Tuesday, April 9, 2024

Parables and their Social Contexts: John Kloppenborg

   


More from chapter 7 of the revised and expanded version of What are They Saying about the Parables? 


This post talks about some of the contributions of John Kloppenborg.

Kloppenborg’s The Tenants in the Vineyard provides a comprehensive approach that includes evaluating the Tenants parable more fully in its historical context through the extensive use of ancient papyri. Kloppenborg compares the versions of the parable found in Mark 12:1–12, Matthew 21:33–46, Luke 20:9–19, and the Gospel of Thomas 65. He concludes that Matthew’s and Luke’s versions are dependent on Mark—with redactions characteristic of each (e.g., 198, 203)—and that the version in Thomas, which does not include Mark’s allegorizing details, is closer to the form in which Jesus told the parable (e.g., the parable originally did not contain an “explicit allusion” to Isaiah 5:1–7 and ends with the death of the owner’s son; 172).
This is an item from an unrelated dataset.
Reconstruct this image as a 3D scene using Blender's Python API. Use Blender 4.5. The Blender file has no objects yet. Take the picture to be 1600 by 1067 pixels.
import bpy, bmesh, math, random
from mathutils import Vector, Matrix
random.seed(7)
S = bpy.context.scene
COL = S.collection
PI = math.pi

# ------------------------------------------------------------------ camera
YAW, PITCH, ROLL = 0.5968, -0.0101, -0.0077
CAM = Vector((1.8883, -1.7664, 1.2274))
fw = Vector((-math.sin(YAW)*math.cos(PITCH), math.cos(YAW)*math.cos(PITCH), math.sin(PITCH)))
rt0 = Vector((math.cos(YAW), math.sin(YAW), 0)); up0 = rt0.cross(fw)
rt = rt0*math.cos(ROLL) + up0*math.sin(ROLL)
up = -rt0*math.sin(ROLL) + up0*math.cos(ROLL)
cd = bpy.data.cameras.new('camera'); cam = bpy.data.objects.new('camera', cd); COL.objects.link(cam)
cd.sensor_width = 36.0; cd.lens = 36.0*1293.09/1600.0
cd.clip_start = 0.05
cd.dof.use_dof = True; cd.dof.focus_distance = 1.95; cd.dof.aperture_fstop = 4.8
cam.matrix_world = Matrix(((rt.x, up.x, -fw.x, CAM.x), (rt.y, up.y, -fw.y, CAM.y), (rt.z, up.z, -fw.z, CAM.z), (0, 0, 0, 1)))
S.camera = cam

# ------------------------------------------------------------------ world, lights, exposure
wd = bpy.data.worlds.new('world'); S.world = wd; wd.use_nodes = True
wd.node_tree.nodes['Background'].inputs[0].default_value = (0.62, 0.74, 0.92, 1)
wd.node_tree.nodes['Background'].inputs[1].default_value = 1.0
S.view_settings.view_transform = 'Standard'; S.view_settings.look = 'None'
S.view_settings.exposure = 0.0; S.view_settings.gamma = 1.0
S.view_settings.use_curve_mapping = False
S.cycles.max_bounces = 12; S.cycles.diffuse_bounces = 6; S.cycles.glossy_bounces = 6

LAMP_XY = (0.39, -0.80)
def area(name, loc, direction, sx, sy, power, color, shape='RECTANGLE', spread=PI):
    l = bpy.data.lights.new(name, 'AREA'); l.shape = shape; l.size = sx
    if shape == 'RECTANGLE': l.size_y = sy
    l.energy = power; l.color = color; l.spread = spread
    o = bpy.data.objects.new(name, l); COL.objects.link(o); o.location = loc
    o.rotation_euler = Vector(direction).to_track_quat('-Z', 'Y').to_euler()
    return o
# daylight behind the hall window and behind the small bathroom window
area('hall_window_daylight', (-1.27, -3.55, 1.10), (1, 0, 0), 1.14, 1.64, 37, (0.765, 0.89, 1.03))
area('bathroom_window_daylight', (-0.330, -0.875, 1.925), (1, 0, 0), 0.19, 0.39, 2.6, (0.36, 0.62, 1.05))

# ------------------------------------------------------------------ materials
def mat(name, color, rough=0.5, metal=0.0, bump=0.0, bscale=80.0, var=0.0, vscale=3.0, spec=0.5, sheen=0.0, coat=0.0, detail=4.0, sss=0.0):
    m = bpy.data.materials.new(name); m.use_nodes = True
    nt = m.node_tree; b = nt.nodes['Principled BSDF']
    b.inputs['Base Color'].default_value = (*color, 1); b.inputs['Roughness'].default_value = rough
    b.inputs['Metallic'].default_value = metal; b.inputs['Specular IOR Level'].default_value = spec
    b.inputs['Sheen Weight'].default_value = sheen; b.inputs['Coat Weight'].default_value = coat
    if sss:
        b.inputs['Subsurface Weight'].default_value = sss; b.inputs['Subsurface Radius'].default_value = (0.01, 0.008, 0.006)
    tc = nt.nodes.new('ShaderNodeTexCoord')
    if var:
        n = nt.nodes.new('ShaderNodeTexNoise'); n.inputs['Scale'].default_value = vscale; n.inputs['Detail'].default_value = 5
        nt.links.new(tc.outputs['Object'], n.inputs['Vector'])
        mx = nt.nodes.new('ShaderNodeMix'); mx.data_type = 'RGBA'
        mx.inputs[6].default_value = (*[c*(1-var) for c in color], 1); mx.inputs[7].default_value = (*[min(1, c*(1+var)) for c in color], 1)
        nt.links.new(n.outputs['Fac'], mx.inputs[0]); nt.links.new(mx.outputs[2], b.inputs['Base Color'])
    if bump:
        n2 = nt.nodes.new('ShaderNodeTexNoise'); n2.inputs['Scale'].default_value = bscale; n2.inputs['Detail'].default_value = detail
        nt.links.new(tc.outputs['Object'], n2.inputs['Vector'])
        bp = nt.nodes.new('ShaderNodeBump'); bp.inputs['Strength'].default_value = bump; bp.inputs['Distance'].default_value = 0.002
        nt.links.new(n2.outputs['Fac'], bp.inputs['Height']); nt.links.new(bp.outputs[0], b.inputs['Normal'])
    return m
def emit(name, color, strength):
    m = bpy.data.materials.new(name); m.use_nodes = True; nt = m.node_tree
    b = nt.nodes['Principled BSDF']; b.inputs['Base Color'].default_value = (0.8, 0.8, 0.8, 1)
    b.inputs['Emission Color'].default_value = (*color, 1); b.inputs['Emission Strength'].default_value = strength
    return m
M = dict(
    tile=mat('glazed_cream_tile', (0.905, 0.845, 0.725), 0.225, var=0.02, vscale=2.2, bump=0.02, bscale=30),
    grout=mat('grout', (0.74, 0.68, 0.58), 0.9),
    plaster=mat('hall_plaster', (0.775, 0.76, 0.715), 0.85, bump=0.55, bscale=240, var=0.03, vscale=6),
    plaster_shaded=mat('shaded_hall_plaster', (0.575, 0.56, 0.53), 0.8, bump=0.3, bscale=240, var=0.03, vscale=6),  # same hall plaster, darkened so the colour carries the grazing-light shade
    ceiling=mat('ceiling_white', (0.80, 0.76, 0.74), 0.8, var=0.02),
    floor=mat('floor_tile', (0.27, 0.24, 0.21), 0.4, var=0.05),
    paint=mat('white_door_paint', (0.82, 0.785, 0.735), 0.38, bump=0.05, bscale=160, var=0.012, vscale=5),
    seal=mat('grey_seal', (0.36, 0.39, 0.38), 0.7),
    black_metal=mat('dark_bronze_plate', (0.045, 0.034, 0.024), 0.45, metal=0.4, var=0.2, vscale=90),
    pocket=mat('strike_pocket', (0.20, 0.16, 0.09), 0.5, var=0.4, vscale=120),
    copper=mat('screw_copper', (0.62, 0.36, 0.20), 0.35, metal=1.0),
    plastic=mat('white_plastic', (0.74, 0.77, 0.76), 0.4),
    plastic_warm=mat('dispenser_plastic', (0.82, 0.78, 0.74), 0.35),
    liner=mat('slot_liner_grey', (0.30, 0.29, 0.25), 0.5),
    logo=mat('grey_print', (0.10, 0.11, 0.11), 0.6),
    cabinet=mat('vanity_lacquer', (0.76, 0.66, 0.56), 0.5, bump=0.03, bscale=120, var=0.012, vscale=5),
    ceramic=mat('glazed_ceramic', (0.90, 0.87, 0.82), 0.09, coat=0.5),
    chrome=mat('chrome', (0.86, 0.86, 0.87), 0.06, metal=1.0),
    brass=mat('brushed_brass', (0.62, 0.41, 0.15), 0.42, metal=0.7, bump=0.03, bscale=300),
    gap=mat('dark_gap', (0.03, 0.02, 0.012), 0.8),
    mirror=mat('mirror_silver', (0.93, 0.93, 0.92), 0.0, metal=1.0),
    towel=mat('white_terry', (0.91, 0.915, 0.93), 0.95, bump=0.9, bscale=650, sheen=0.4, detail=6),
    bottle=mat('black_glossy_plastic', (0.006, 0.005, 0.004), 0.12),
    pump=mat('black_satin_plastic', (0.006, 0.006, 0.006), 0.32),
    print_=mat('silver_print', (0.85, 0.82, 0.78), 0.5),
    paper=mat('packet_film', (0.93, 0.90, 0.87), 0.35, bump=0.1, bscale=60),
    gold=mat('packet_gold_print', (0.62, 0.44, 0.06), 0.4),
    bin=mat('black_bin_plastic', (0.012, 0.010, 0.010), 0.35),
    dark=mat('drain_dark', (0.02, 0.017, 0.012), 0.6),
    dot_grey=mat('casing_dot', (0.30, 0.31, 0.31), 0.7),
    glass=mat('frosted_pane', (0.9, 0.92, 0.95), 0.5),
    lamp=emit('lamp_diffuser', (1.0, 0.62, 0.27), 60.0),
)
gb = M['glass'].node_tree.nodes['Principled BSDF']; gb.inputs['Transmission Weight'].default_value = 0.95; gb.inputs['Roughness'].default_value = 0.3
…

Mark’s version turns the parable into an allegory of judgment, and Kloppenborg discusses the history of such allegorical interpretations in later Christianity (50–105) as well as recent studies of this parable as “realistic fiction” (106–48). 

A major contribution of Kloppenborg’s approach is that he documents his socio-economic, historical conclusions based on extensive social realia: ancient papyri. The versions of the parable in Mark and the Gospel of Thomas both reflect themes that are found in ancient papyri about viticulture: wealthy, absentee vineyard owners; their tenants; and negotiations/conflicts between them with intermediaries. These wealthy landowners harshly oppressed their tenant farmers with heavy rents, and Kloppenborg concludes that Jesus’ parable repudiates the wealthy and their socio-economic power structure: “a reading of the ‘originating structure’ of the parable as critical of wealth, inheritance, and status is the most coherent one, given what we know of other values of the Jesus movement” (351).